Locate each line holding the string "scene" and copy it.

*** RECORDED INFORMATION

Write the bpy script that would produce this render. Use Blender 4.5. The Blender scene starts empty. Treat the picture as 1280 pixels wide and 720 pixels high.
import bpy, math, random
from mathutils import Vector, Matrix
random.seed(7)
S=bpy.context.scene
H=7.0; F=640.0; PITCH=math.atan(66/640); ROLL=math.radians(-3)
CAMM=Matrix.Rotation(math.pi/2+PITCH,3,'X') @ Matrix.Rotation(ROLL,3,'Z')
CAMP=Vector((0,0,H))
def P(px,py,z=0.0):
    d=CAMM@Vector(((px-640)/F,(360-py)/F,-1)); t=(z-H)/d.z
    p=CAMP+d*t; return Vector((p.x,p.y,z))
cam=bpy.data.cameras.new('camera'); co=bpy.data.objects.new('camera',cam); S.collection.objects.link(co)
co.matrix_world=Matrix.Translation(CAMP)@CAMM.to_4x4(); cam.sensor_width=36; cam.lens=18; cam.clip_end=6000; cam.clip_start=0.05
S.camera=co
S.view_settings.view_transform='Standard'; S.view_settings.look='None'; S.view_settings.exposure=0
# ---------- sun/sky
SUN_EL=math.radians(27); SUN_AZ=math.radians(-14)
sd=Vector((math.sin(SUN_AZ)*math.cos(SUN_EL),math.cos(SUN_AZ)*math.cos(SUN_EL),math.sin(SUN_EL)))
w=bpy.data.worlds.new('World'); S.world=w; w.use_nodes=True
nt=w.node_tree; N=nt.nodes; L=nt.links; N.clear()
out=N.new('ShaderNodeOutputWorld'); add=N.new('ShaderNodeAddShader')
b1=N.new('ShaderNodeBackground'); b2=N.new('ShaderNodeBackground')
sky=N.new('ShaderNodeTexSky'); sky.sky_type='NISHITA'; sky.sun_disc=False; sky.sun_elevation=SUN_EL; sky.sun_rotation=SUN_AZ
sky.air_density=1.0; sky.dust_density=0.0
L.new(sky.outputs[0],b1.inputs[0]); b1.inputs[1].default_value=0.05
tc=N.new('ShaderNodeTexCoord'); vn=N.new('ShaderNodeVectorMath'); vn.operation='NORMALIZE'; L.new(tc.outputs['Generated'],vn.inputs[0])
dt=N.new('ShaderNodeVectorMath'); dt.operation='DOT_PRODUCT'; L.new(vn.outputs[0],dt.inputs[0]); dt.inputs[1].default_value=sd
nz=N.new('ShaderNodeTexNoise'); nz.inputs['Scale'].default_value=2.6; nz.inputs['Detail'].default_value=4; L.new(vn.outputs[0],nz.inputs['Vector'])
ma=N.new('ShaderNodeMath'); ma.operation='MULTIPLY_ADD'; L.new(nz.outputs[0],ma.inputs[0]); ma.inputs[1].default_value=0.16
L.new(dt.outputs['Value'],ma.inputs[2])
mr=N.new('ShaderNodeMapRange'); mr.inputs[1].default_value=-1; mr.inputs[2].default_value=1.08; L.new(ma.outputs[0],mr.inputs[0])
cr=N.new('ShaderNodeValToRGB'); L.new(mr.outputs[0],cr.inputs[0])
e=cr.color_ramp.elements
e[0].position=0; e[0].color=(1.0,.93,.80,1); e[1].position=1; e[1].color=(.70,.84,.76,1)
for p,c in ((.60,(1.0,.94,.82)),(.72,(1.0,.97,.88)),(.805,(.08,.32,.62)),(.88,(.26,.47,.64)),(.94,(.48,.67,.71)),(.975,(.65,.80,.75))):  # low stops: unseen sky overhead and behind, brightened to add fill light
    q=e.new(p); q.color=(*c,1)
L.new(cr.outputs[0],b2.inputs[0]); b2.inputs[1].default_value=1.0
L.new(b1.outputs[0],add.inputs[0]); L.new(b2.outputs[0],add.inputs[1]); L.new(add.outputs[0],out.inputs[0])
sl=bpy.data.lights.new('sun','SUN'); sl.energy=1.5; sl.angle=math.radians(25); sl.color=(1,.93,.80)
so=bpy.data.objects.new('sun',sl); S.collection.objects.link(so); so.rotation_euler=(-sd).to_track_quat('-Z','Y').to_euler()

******

> [EXERCISE RESPONSE]:
Write the bpy script that would produce this render. Use Blender 4.5. The Blender scene starts empty. Treat the picture as 1280 pixels wide and 720 pixels high.
S=bpy.context.scene